How And Why Art Museums Are Diversifying Their Collections

Gus Navarro

Art museums offer us an invaluable venue to learn about our world and ourselves through fine works of art by master artists. But many of them also struggle with the fact that most of the pieces displayed in their galleries are the product of white men.

How should art museums address this problem? The easy answer might be to acquire more art by minority and underrepresented artists.

But how? And with what money?

The Baltimore Museum of Art is confronting this issue head-on. They’re selling works of art by famous artists including Andy Warhol.

Is this the right approach? Should it be replicated elsewhere? Should it be replicated here in Detroit?

Chris Bedford, the director of the Baltimore Art Museum, joins Detroit Today with Stephen Henderson to speak about how the Baltimore museum is attempting to diversify its art collection.

Bedford says selling some of the museum’s art is “part of a five-part strategy for institutional change at the Baltimore Museum of Art.”

We wanted to achieve relevance. We wanted to generate excitement. We wanted to drive a diverse audience to the museum,” says Bedford. “Looking at our collection, we found a great-deal of duplication and triplication of work by principally, and predictably, white men,” he adds.

We made the…unanimous decision…to sell those objects at auction to create a, kind of, war-chest to diversify our collection understanding that for decades and decades, the BMA’s collection, like many collections, was assembled with bias and unconscious bias in the background,” Bedford says.

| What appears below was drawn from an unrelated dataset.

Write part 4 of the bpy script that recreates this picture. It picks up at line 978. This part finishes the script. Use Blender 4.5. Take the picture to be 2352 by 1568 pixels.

We decided we have an obligation to this city to tell a different story and to correct the errors of the past.”

Valerie J. Mercer is the curator and department head of the General Motors Center for African American Art at the Detroit Institute of Arts. Mercer also speaks with Detroit Today host Stephen Henderson about whether or not the DIA has ever considered selling some of their pieces of art.

Mercer says it’s possible the DIA could follow the Baltimore museum’s lead, but because of the African American art center, the DIA has been able to take a different approach.

The work being done at the art center “really hasn’t been duplicated at most American fine-art museums,” she says.

We have five galleries devoted to African American art in order to teach people about the art history for African American art.”